Neste período de crise capitalista, as camadas mais oprimidas são também as mais afectadas pelos recuos reaccionários que defendem o modelo familiar burguês e patriarcal. Em capitalismo, num sistema dominado pelos interesses económicos de uma elite minoritária, nenhum direito conquistado é duradouro — vejamos como exemplo os ataques aos direitos reprodutivos na Polónia, no Brasil ou nos EUA.

Enquanto perdurarem as relações de produção capitalistas — logo, a reprodução da miséria da maioria trabalhadora ao serviço do lucro da classe capitalista —, a maioria das pessoas LGBTQI+ estará condenada à instabilidade laboral, à violência e à inacessibilidade de cuidados de saúde de qualidade.

A luta pela libertação sexual e de género, pelo fim da opressão das pessoas LGBTQI+, é uma luta pelo fim do sistema capitalista e por uma sociedade cuja riqueza e produção seja gerida democraticamente, que coloque os hospitais, as escolas, a cultura e o trabalho doméstico sob controlo democrático da maioria — uma luta pelo socialismo.

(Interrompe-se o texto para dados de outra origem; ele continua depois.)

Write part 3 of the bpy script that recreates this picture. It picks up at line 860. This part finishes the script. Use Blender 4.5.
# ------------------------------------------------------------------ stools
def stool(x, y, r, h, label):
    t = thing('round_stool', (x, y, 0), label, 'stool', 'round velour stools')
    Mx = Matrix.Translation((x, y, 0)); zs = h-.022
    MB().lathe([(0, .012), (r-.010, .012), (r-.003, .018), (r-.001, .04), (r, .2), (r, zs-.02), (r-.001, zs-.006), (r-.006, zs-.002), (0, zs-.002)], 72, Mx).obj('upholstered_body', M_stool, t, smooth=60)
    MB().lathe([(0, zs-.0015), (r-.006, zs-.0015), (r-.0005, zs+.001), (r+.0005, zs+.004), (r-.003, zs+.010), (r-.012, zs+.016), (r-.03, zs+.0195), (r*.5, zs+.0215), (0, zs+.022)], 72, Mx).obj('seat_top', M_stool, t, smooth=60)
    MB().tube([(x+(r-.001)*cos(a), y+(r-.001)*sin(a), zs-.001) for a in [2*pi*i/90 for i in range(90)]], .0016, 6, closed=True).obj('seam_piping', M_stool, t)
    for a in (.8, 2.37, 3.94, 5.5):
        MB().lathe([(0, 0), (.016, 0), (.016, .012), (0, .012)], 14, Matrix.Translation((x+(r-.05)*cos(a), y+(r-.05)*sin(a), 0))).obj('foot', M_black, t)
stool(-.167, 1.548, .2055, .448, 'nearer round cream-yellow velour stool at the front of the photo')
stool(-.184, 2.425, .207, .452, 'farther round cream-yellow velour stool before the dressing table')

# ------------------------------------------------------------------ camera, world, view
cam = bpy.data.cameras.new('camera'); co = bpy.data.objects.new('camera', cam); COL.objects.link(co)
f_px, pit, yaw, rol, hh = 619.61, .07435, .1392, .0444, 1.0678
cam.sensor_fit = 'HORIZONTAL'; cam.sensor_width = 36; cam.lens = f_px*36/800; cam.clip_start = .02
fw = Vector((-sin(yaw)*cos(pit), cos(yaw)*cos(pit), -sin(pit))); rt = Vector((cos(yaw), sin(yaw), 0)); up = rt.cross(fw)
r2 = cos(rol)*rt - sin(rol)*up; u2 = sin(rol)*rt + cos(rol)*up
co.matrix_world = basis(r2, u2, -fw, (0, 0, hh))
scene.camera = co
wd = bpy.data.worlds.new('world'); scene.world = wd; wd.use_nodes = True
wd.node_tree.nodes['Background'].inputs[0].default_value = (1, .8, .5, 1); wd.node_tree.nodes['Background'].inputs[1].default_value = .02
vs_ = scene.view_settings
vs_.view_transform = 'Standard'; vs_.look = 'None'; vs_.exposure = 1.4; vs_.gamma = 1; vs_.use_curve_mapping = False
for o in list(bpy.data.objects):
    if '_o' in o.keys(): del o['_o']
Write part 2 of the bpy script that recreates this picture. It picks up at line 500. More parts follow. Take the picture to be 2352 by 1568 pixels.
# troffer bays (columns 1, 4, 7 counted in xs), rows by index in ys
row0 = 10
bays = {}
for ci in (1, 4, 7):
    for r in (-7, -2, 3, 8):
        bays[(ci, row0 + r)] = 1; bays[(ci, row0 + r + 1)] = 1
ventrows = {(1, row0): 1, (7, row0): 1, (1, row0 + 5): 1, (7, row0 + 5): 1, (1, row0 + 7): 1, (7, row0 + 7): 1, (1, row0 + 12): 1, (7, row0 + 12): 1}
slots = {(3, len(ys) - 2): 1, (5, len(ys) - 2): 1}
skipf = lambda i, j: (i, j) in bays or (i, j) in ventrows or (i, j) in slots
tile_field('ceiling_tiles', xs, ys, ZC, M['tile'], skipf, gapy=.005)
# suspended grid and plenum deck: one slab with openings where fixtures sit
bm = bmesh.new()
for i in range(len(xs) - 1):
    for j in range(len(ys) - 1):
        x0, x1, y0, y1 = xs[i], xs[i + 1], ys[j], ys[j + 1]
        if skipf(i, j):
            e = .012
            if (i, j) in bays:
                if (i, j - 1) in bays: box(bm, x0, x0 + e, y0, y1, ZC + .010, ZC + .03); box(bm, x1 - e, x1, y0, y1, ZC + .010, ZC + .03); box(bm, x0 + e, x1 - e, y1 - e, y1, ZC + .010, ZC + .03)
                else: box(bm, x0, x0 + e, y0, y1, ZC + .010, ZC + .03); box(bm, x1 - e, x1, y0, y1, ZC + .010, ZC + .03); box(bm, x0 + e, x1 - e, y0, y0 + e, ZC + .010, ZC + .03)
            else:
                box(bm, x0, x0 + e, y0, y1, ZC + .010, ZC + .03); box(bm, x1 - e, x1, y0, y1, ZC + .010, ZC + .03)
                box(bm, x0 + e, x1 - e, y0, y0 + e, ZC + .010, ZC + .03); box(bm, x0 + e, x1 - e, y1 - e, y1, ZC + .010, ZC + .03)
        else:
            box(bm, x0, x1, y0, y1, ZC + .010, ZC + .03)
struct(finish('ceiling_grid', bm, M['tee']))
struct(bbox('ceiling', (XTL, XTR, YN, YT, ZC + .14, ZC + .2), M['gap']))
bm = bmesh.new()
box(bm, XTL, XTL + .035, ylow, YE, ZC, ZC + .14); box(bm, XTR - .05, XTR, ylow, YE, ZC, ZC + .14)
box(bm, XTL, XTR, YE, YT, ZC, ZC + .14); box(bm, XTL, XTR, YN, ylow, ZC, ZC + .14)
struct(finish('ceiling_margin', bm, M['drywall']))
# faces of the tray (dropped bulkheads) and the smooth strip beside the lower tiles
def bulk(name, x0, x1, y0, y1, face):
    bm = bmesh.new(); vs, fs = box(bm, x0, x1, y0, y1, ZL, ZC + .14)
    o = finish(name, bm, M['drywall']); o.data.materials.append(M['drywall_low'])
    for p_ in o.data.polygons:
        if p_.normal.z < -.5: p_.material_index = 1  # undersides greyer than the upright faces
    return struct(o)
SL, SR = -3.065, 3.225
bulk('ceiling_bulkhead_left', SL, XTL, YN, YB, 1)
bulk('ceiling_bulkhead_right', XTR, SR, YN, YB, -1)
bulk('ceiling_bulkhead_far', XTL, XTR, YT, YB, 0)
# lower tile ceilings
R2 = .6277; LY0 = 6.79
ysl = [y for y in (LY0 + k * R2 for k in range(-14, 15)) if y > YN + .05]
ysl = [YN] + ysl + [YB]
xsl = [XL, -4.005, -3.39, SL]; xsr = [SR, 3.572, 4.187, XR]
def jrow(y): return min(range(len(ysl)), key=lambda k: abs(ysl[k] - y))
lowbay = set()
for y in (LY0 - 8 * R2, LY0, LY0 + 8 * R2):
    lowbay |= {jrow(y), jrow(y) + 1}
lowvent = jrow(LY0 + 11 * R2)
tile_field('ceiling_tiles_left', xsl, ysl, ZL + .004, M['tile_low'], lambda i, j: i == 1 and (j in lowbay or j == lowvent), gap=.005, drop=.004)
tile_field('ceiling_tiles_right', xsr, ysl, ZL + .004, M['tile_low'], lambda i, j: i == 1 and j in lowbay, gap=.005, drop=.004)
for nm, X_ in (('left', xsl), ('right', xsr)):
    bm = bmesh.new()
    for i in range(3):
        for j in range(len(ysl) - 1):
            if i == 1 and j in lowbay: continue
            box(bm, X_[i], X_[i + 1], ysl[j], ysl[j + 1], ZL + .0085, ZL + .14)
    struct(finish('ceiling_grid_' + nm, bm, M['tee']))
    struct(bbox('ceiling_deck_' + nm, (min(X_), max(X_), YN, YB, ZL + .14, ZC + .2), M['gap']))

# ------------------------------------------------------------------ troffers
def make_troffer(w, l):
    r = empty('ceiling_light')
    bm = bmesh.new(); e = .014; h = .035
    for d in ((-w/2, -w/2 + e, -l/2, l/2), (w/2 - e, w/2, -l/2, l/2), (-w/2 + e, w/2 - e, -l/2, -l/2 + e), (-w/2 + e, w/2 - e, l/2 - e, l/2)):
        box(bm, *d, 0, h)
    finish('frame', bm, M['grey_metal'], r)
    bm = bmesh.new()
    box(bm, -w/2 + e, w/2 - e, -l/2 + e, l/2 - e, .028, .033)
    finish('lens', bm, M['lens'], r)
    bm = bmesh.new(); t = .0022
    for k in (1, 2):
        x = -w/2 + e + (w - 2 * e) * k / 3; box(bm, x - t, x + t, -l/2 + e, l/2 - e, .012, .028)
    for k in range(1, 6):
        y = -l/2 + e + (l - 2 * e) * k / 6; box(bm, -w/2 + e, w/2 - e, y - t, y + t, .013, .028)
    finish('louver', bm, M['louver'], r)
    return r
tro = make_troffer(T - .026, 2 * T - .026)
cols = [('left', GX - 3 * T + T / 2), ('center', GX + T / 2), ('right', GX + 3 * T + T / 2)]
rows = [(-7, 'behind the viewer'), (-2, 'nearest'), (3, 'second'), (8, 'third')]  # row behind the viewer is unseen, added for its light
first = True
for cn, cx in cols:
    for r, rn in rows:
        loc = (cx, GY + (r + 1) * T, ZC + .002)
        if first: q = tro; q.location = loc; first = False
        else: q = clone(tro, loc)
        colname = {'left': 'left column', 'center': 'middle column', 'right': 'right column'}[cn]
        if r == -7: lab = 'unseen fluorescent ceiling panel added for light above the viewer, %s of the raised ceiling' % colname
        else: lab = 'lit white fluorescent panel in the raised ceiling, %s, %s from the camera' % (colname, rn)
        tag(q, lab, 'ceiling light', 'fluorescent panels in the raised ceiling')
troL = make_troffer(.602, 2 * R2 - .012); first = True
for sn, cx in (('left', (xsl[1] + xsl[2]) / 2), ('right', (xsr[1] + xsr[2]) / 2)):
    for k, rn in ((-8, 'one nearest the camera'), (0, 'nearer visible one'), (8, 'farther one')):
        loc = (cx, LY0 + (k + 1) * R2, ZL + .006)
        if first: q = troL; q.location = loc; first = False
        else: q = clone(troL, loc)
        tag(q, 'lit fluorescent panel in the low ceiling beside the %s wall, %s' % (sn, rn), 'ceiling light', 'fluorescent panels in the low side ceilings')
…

Apelamos a toda a juventude e classe trabalhadora a participar nas Marchas do Orgulho LGBTQI+, dia 16 de Junho, para levantarmos unidos a bandeira do fim da violência sobre as lésbicas, bissexuais, gays, trans, pessoas queer, intersexo, e todos os restantes grupos que reivindicam a auto-determinação sexual, de género e relacional. Esta será ainda uma oportunidade para denunciarmos o papel do Partido Socialista e de organizações como a ILGA – Intervenção Lésbica, Gay e Transgénero, que promovem a participação de grandes empresas e bancos na marcha, ligando a luta LGBTQI+ à luta de toda a classe trabalhadora — pelo fim da austeridade e da precariedade, pelo aumento do salário mínimo para 900€, pela defesa das 35 horas para todos e da contratação colectiva.